The recent removal of the oil subsidy by the Nigerian Government confirms my erstwhile suspicion that the current crop of leaders ruling the biggest country in Africa have yet to come to terms about the best governance strategies.

The recent removal of the oil subsidy by the Nigerian Government confirms my erstwhile suspicion that the current crop of leaders ruling the biggest country in Africa have yet to come to terms about the best governance strategies.


I would simply define disruptive governance as creating more complications in a system that had already been full of problems and ready to explode. Disruptive governance involves abandoning all laid-down procedures for reaching national consensus on a sensitive issue and unilaterally instituting a broadly unpopular national policy.

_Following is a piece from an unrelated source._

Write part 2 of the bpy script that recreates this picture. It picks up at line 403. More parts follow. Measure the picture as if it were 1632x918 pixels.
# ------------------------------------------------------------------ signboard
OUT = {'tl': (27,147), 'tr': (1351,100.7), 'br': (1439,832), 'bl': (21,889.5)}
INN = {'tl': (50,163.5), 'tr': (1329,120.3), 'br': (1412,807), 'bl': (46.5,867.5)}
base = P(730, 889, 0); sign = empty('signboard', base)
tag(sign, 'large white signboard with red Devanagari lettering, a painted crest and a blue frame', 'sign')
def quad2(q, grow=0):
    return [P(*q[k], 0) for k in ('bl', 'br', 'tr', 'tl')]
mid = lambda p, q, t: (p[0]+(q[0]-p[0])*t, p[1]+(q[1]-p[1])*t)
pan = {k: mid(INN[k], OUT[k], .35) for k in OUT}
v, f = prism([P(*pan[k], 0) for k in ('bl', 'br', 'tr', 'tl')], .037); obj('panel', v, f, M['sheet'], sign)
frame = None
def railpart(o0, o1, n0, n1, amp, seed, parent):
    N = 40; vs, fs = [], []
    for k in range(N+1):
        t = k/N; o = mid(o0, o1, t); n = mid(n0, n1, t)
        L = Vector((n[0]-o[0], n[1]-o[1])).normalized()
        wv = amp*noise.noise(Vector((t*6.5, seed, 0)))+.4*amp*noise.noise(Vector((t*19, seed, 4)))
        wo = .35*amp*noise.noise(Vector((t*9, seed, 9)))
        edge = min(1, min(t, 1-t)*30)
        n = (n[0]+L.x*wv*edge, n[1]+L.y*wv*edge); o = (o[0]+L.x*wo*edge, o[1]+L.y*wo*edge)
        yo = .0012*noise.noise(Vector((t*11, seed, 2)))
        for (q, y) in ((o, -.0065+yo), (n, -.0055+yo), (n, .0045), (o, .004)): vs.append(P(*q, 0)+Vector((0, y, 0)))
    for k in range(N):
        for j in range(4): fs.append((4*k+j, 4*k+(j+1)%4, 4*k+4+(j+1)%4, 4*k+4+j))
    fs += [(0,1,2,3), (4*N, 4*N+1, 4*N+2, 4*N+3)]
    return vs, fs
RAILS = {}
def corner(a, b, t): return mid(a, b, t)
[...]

In Japan where I have lived for some years now, I have watched, with admiration, how the political decision-makers in the country have argued constructively about the issue of sales tax. Each Japanese Prime Minister that has ruled the country since 2005 always opted for the increase in the sales tax as a viable source of generating more revenues for the country. But for the formidable opposition from other political parties and people’s stiff disagreement against the proposition, the sales tax has remained relatively stable at 5% for the past six years. The attempts to double the sales tax from 5% to 10% have often been perceived as an anti-productive step by the Japanese pundits. They knew quite well that such a move will worsen the national economy through multiplier effects, since the service industry sector is one of the largest mainstays of the country, even bigger than the manufacturing sector.

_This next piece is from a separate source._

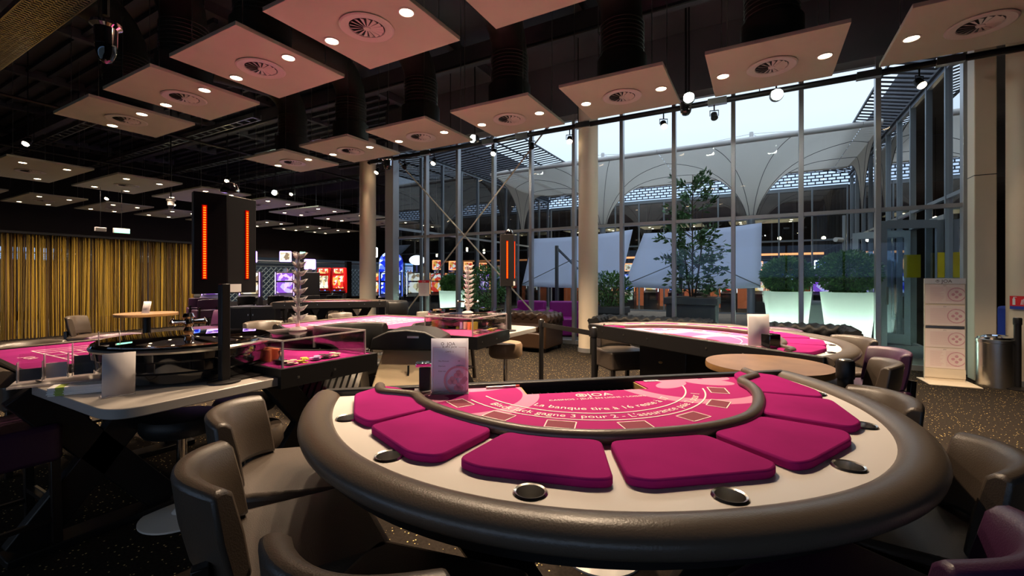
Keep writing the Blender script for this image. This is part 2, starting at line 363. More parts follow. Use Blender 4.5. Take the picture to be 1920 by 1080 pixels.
# open double glass doors in the right facade
dr = struct(MB().box(UR, VS[1]+.02, 1.2, .10, .06, 2.4).box(UR, VS[3]-.02, 1.2, .10, .06, 2.4).box(UR, (VS[1]+VS[3])/2, 2.43, .12, VS[3]-VS[1], .08).build('door_1', 'facade_frame'))
for hx, hy, ang in ((UR-.05, VS[1]+.08, 200), (UR-.05, VS[3]-.08, 165)):
    L = .95; c, s_ = math.cos(R(ang)), math.sin(R(ang)); b = MB()
    for t_, wd in ((.05, .1), (L-.05, .1)): b.box(hx+c*t_, hy+s_*t_, 1.2, wd, .05, 2.36, R(ang))
    for z, h in ((.12, .2), (2.3, .14)): b.box(hx+c*L/2, hy+s_*L/2, z+.02, L-.2, .05, h, R(ang))
    lf = b.build('door_leaf', 'facade_frame', dr)
    MB().quad((hx+c*.1, hy+s_*.1, .2), (hx+c*(L-.1), hy+s_*(L-.1), .2), (hx+c*(L-.1), hy+s_*(L-.1), 2.25), (hx+c*.1, hy+s_*.1, 2.25)).build('glass_panes', 'courtyard_glass', lf, recalc=False)
    MB().box(hx+c*.86, hy+s_*.86, 1.1, .03, .1, .3, R(ang)).build('door_handle', 'steel', lf)
# dark walls above the glass, roof edge outside
b = MB(); b.box((UL+UR)/2, VG+.02, (ZT+ZC)/2+.05, UR-UL+.5, .16, ZC-ZT+.1)
struct(b.build('trim_2', 'ceiling_dark'))
b = MB(); b.box(UL-.1, (VG+VF)/2, 5.5, .16, VF-VG, 1.0); b.box(UR+.1, (VG+VF)/2, 5.5, .16, VF-VG, 1.0); b.box(-15.3, VF+.1, 5.3, 13.2, .16, 1.5); b.box(5.9, VF+.1, 5.3, 6.2, .16, 1.5)
struct(b.build('trim_3', 'ceiling_dark'))
# slatted soffits along both sides, open metal screen along the far side
b = MB(); v = VG+.3
while v < VF: b.beam((UR-.02, v, 4.99), (UR-.75, v, 5.17), .07, .015); v += .21
b.beam((UR-.04, VG+.2, 4.97), (UR-.04, VF, 4.97), .09, .05); b.beam((UR-.76, VG+.2, 5.17), (UR-.76, VF, 5.17), .03, .05)
struct(b.build('trim_4', 'louvre'))
b = MB(); v = VG+.3
while v < VF: b.beam((UL+.02, v, 4.99), (UL+3.05, v, 5.18), .075, .015); v += .21
b.beam((UL+.04, VG+.2, 4.97), (UL+.04, VF, 4.97), .09, .05)
for k in (1.2, 2.3, 3.05): b.beam((UL+k, VG+.2, 4.99+.19*k/3.05), (UL+k, VF, 4.99+.19*k/3.05), .03, .04)
struct(b.build('trim_5', 'louvre'))
b = MB(); z = 4.70; r_ = 0
while z < 6.4:
    b.box((UL+UR)/2, VF-.1, z, UR-UL, .03, .035)
    u = UL + (.12 if r_ % 2 else 0)
    while u < UR: b.box(u, VF-.1, z+.055, .035, .03, .09); u += .24
    z += .11; r_ += 1
struct(b.build('trim_6', 'louvre'))
# steel beams and purlins under the roof deck
b = MB()
for v in (-3, -.4, 2.1, 4.4, 7.0): b.box(-6.5, v, 5.62, 31, .16, .34)
for u in (-20, -17, -14, -11, -8, -5.2, -2.6, 0, 2.6, 5.2): b.box(u, 2.2, 5.9, .12, 13, .18)
for v in (11, 14, 17): b.box(-15.3, v, 5.62, 13.2, .16, .34)
struct(b.build('trim_7', 'ceiling_dark', bevel=.004))
b = MB()                                                # ribs of the trapezoidal deck over the left part
for i in range(26): b.box(-14.6, 3.0+.32*i, 5.93, 12.5, .07, .08)
struct(b.build('trim_8', 'louvre'))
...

So, if the past Japanese Prime Ministers succeeded in doubling the sales to 10%, the service industry operators and their consumers would have been hit quite badly.
 
Looking back at the actions of the Nigerian Government these past decades, one could summarily conclude that the Nigerian rulers are systematically out of touch with the harsh realities faced by the Nigerian masses. Edged on by international economic planners, some unproductive and life-demeaning programs have been imposed on the Nigerian populace, starting from Ibrahim Babangida’s  SAP to Olusegun Obasanjo’s unsuccessful privatizations and now President Goodluck Jonathan’s fuel subsidy removal. Each time such a hurriedly assessed and unilaterally implemented program has been executed, the unfortunate Nigerian masses have often found themselves at the receiving end with their living standard brutally degraded.

These are some of the questions President Jonathan and his economic team should scramble to find cogent and reasonable answers to: (i) has the fuel subsidy helped stabilize the economic processes within the Nigerian polity before its removal? (ii) will the palliative measures planned by the Federal Government do anything to reduce the full-blown hardships that will be caused by the fuel subsidy removal? (iii) and how will the Government work to fight corruption that will ensue due to the removal of the subsidy?

It is high time Nigerian leaders signed up for management courses before assuming any national posts. As proposed by Professor Wole Soyinka, requesting that our leaders do mental health checks before elections, should not be seen as asking too much of them, because it takes a little madness for one to go against the wellbeing of the others.